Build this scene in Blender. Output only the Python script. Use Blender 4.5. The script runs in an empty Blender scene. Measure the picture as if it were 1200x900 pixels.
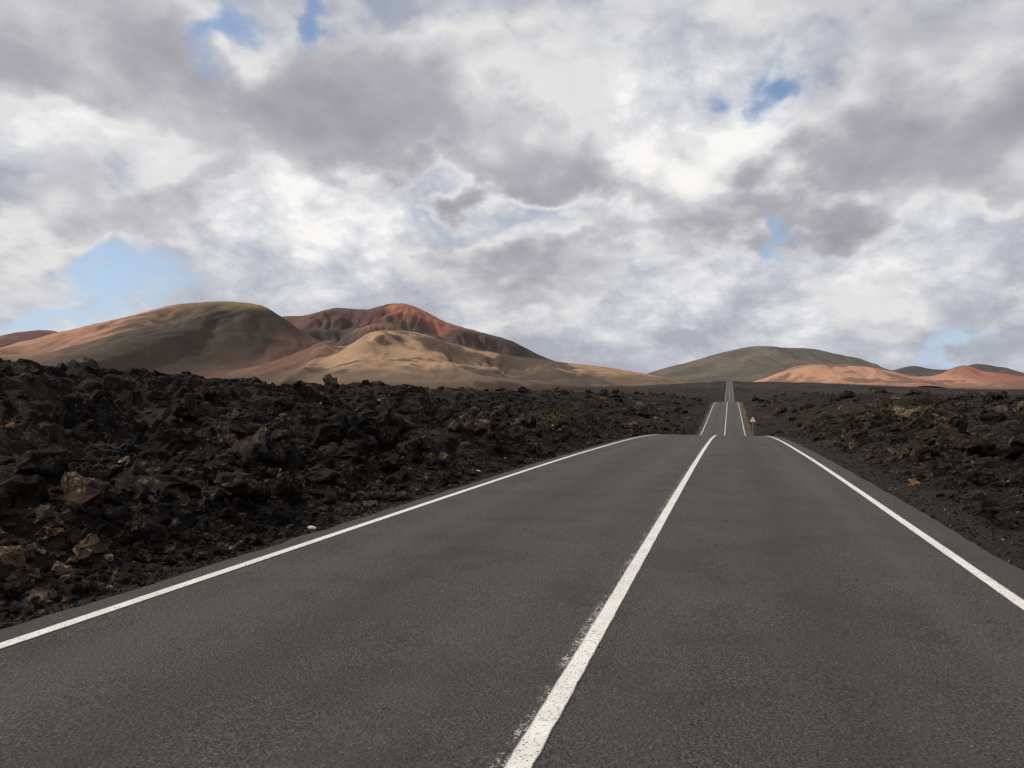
import bpy, bmesh, math, random
import numpy as np
from mathutils import Vector
random.seed(7); rng=np.random.default_rng(11)
scene=bpy.context.scene
scene.view_settings.view_transform='Standard'
scene.view_settings.look='None'
scene.view_settings.exposure=0

# ------------------------------------------------------------ numpy noise
def _h(ix,iy,s):
    n=(ix.astype(np.int64)*374761393+iy.astype(np.int64)*668265263+s*1274126177)&0xFFFFFFFF
    n=((n^(n>>13))*1274126177)&0xFFFFFFFF
    n=(n^(n>>16))&0xFFFFFFFF
    return n.astype(np.float64)/4294967295.0
def vnoise(x,y,s=0):
    ix=np.floor(x);iy=np.floor(y);fx=x-ix;fy=y-iy
    fx=fx*fx*fx*(fx*(fx*6-15)+10);fy=fy*fy*fy*(fy*(fy*6-15)+10)
    a=_h(ix,iy,s);b=_h(ix+1,iy,s);c=_h(ix,iy+1,s);d=_h(ix+1,iy+1,s)
    return (a+(b-a)*fx+(c-a)*fy+(a-b-c+d)*fx*fy)*2-1
def fbm(x,y,o=4,s=0,g=0.5):
    r=0;a=1;t=0
    for i in range(o):
        r=r+a*vnoise(x,y,s+i*17);t+=a
        x,y=(x*1.62+y*1.18+3.1),(-x*1.18+y*1.62+7.7);a*=g
    return r/t
def worley(x,y,s=0):
    ix=np.floor(x);iy=np.floor(y);f1=np.full(x.shape,9.0);f2=np.full(x.shape,9.0);cid=np.zeros(x.shape)
    for dx in(-1,0,1):
        for dy in(-1,0,1):
            cx=ix+dx;cy=iy+dy
            px=cx+_h(cx,cy,s);py=cy+_h(cx,cy,s+5)
            d=np.hypot(px-x,py-y);hh=_h(cx,cy,s+9)
            m=d<f1
            f2=np.where(m,f1,np.minimum(f2,d));cid=np.where(m,hh,cid);f1=np.where(m,d,f1)
    return f1,f2,cid
def ss(a,b,x):
    t=np.clip((x-a)/(b-a),0,1);return t*t*(3-2*t)

# ------------------------------------------------------------ terrain heights
def hermite(xs,ys):
    xs=np.array(xs,float);ys=np.array(ys,float)
    d=np.diff(ys)/np.diff(xs);m=np.zeros(len(xs));m[0]=d[0];m[-1]=d[-1]
    h=np.diff(xs)
    m[1:-1]=(d[:-1]*h[1:]+d[1:]*h[:-1])/(h[1:]+h[:-1])
    def f(x):
        x=np.asarray(x,float);i=np.clip(np.searchsorted(xs,x)-1,0,len(xs)-2)
        t=np.clip((x-xs[i])/h[i],0,1)
        return ((2*t**3-3*t**2+1)*ys[i]+(t**3-2*t**2+t)*h[i]*m[i]+(-2*t**3+3*t**2)*ys[i+1]+(t**3-t**2)*h[i]*m[i+1])
    return f
prof=hermite([-400,-50,-20,0,25,40,52,62,75,95,110,123,150,190,215,240,265,300,400,550,650,720,985,1250,1320,1500,2000,3000,14000],
             [4,.7,.28,0,-.36,-.76,-1.29,-1.95,-3.0,-4.6,-5.2,-5.1,-4.3,-2.75,-1.95,-1.5,-1.65,-3.2,-10,-12,-8,-3.5,8,19.6,20.3,18,12,12,12])
fieldL=hermite([-400,-20,36,62,90,150,250,400,720,1250,2000,14000],[3,2.2,2.0,1.6,1.0,.7,.4,-1.0,-2,6,10,12])
fieldR=hermite([-400,-20,0,50,100,250,400,720,1250,2000,14000],[.5,.3,.3,.35,.2,-.2,-2,-1,4,8,12])
XL,XR=-5.1,3.3     # where the lava starts, either side
def lava(X,Y,dist):
    sp=np.maximum(.08,.0085*dist)
    def fade(wl): return np.clip(wl/(sp*2.2)-.4,0,1)
    wx=X+.9*vnoise(X*.7,Y*.7,91)+.3*vnoise(X*2.3,Y*2.3,93);wy=Y+.9*vnoise(X*.7+9,Y*.7,92)+.3*vnoise(X*2.3+5,Y*2.3,94)
    far=ss(50,250,dist)
    h=fbm(X/22,Y/22,3,1)*(.8+.5*far)
    h+=fbm(wx/6,wy/6,3,21)*(.7+.4*far)
    f1,f2,c=worley(wx/5.5,wy/5.5,33)
    h+=((c-.45)*(.6+.8*far)*ss(0.02,.3,f2-f1))*fade(5.5)
    f1,f2,c=worley(wx/2.3,wy/2.3,31)
    h+=((c-.45)*1.0*ss(0.02,.16,f2-f1))*fade(2.3)
    f1,f2,c=worley(wx/.95,wy/.95,41)
    h+=((c-.4)*.55*ss(0.0,.16,f2-f1)-.12*f1)*fade(.95)
    f1,f2,c=worley(wx/.36,wy/.36,51)
    h+=((c-.4)*.22*ss(0.0,.25,f2-f1)-.08*f1)*fade(.36)
    h+=fbm(X/.25,Y/.25,2,61)*.06*fade(.25)
    return h
def ground(X,Y):
    dist=np.hypot(X,Y)
    P=prof(Y)
    F=np.where(X<0,fieldL(Y),fieldR(Y))
    F=F+ss(500,1200,Y)*np.exp(-((X-40)/230.)**2)*np.maximum(P-F,0)*.9
    wl=ss(XL,XL-32,X) ; wr=ss(XR,XR+20,X)
    w=np.where(X<0,wl,wr)
    far=ss(60,1200,np.abs(X))
    base=P*(1-w)+F*w
    base=base+far*fbm(X/420,Y/420,3,77)*3*ss(200,900,dist)
    edge=.45*fbm(X*.1,Y/1.3,3,81)
    lx=XL+edge; rx=XR+edge
    off=np.where(X<0,lx-X,X-rx)
    m=ss(-.1,1.8,off)
    m2=ss(0,12,off)
    L=lava(X,Y,dist)
    amp=(.42+.58*m2)*np.where(X>0,.85,1.0)
    lift=np.where(X<0,.30,.25)*m
    h=base+m*L*amp*(1-.75*ss(1300,2500,dist))+lift
    g=(1-m)
    h=h+g*(.012*vnoise(X*7,Y*7,3)-.03-.02*ss(0,.4,np.maximum(-4.9-X,X-2.6)))
    inr=(X>-4.88)&(X<2.66)
    h=np.where(inr,P-.06,h)
    lm=ss(-.15,.5,off+.3*vnoise(X*2,Y*2,5))
    return h,lm

def axis_lines(start,fine,k,end,kf,far_from):
    out=[];x=start
    while x<end:
        out.append(x)
        s=max(fine,k*x) if x<far_from else kf*x
        x+=s
    return out
right=[2.655,2.67]+axis_lines(2.75,.08,.0085,14000,.03,300)
left=[-4.875,-4.89]+[-v for v in axis_lines(4.97,.08,.0085,14000,.03,300)]
xs=np.array(sorted(left+[-4.0,-2,0,1.5]+right))
ypos=axis_lines(.3,.08,.0085,14000,.03,1500)
yneg=[-v for v in axis_lines(.0,.5,.1,400,.3,100)]
ys=np.array(sorted(set(yneg+ypos)))
GX,GY=np.meshgrid(xs,ys)
GZ,GM=ground(GX,GY)
print("ground verts",GX.size)

def grid_mesh(name,X,Y,Z,attrs=None,smooth=False):
    ny,nx=X.shape
    me=bpy.data.meshes.new(name)
    co=np.stack([X,Y,Z],-1).reshape(-1,3).astype(np.float32)
    idx=np.arange(ny*nx).reshape(ny,nx)
    q=np.stack([idx[:-1,:-1],idx[:-1,1:],idx[1:,1:],idx[1:,:-1]],-1).reshape(-1,4).astype(np.int32)
    me.vertices.add(len(co));me.vertices.foreach_set('co',co.ravel())
    me.loops.add(q.size);me.loops.foreach_set('vertex_index',q.ravel())
    me.polygons.add(len(q));me.polygons.foreach_set('loop_start',np.arange(0,q.size,4,dtype=np.int32))
    me.polygons.foreach_set('use_smooth',np.full(len(q),smooth))
    if attrs:
        for an,av in attrs.items():
            a=me.attributes.new(an,'FLOAT_COLOR','POINT')
            a.data.foreach_set('color',av.reshape(-1).astype(np.float32))
    me.update(calc_edges=True)
    ob=bpy.data.objects.new(name,me);scene.collection.objects.link(ob)
    return ob
def tri_mesh(name,co,tris,col=None,smooth=False):
    me=bpy.data.meshes.new(name)
    me.vertices.add(len(co));me.vertices.foreach_set('co',co.astype(np.float32).ravel())
    me.loops.add(tris.size);me.loops.foreach_set('vertex_index',tris.astype(np.int32).ravel())
    me.polygons.add(len(tris));me.polygons.foreach_set('loop_start',np.arange(0,tris.size,3,dtype=np.int32))
    me.polygons.foreach_set('use_smooth',np.full(len(tris),smooth))
    if col is not None:
        a=me.attributes.new('tint','FLOAT_COLOR','POINT');a.data.foreach_set('color',col.astype(np.float32).ravel())
    me.update(calc_edges=True)
    ob=bpy.data.objects.new(name,me);scene.collection.objects.link(ob);return ob

# ------------------------------------------------------------ node helper
class NT:
    def __init__(s,nt): s.nt=nt;s.n=nt.nodes;s.l=nt.links
    def set(s,sock,v):
        if isinstance(v,bpy.types.NodeSocket): s.l.new(v,sock)
        else: sock.default_value=v
    def math(s,op,a,b=None,c=None,clamp=False):
        n=s.n.new('ShaderNodeMath');n.operation=op;n.use_clamp=clamp
        s.set(n.inputs[0],a)
        if b is not None:s.set(n.inputs[1],b)
        if c is not None:s.set(n.inputs[2],c)
        return n.outputs[0]
    def vmath(s,op,a,b=None):
        n=s.n.new('ShaderNodeVectorMath');n.operation=op
        s.set(n.inputs[0],a)
        if b is not None:s.set(n.inputs[1],b)
        return n.outputs['Value'] if op in('LENGTH','DOT_PRODUCT') else n.outputs[0]
    def noise(s,vec,scale,detail=4,rough=.5,dist=0):
        n=s.n.new('ShaderNodeTexNoise');s.set(n.inputs['Vector'],vec)
        n.inputs['Scale'].default_value=scale;n.inputs['Detail'].default_value=detail
        n.inputs['Roughness'].default_value=rough;n.inputs['Distortion'].default_value=dist
        return n.outputs['Fac']
    def noise2(s,vec,scale,detail=4,rough=.5,dist=0):
        n=s.n.new('ShaderNodeTexNoise');n.noise_dimensions='2D';s.set(n.inputs['Vector'],vec)
        n.inputs['Scale'].default_value=scale;n.inputs['Detail'].default_value=detail
        n.inputs['Roughness'].default_value=rough;n.inputs['Distortion'].default_value=dist
        return n.outputs['Fac']
    def noisec(s,vec,scale,detail=4):
        n=s.n.new('ShaderNodeTexNoise');n.noise_dimensions='2D';s.set(n.inputs['Vector'],vec)
        n.inputs['Scale'].default_value=scale;n.inputs['Detail'].default_value=detail
        return n.outputs['Color']
    def mr(s,v,a,b,c=0.,d=1.,smooth=True):
        n=s.n.new('ShaderNodeMapRange');n.interpolation_type='SMOOTHSTEP' if smooth else 'LINEAR'
        s.set(n.inputs['Value'],v)
        for k,x in(('From Min',a),('From Max',b),('To Min',c),('To Max',d)): n.inputs[k].default_value=x
        return n.outputs[0]
    def mix(s,f,a,b,mode='MIX'):
        n=s.n.new('ShaderNodeMix');n.data_type='RGBA';n.blend_type=mode
        s.set(n.inputs[0],f)
        for i,v in((6,a),(7,b)):
            if isinstance(v,tuple) and len(v)==3:v=v+(1,)
            s.set(n.inputs[i],v)
        return n.outputs[2]
    def comb(s,x,y,z):
        n=s.n.new('ShaderNodeCombineXYZ')
        for i,v in enumerate((x,y,z)):s.set(n.inputs[i],v)
        return n.outputs[0]
    def sep(s,v):
        n=s.n.new('ShaderNodeSeparateXYZ');s.set(n.inputs[0],v);return n.outputs
    def obj(s): return s.n.new('ShaderNodeTexCoord').outputs['Object']
    def attr(s,name):
        n=s.n.new('ShaderNodeAttribute');n.attribute_name=name;return n.outputs['Color']
    def bump(s,h,strength,dist):
        n=s.n.new('ShaderNodeBump');s.set(n.inputs['Height'],h)
        n.inputs['Strength'].default_value=strength;n.inputs['Distance'].default_value=dist
        return n.outputs[0]
    def vor(s,vec,scale,feat='F1'):
        n=s.n.new('ShaderNodeTexVoronoi');n.feature=feat;s.set(n.inputs['Vector'],vec)
        n.inputs['Scale'].default_value=scale;return n.outputs
def material(name):
    m=bpy.data.materials.new(name);m.use_nodes=True
    b=m.node_tree.nodes['Principled BSDF'];b.inputs['Roughness'].default_value=.95
    b.inputs['Specular IOR Level'].default_value=.12
    return m,NT(m.node_tree),b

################

**EXERCISE DETAILS:**
Repeat, with no pictures, each line from the beginning of the data through the line containing "scene.view_settings.exposure=0", inclusive.

**TASK ANSWER:**
Build this scene in Blender. Output only the Python script. Use Blender 4.5. The script runs in an empty Blender scene. Measure the picture as if it were 1200x900 pixels.
import bpy, bmesh, math, random
import numpy as np
from mathutils import Vector
random.seed(7); rng=np.random.default_rng(11)
scene=bpy.context.scene
scene.view_settings.view_transform='Standard'
scene.view_settings.look='None'
scene.view_settings.exposure=0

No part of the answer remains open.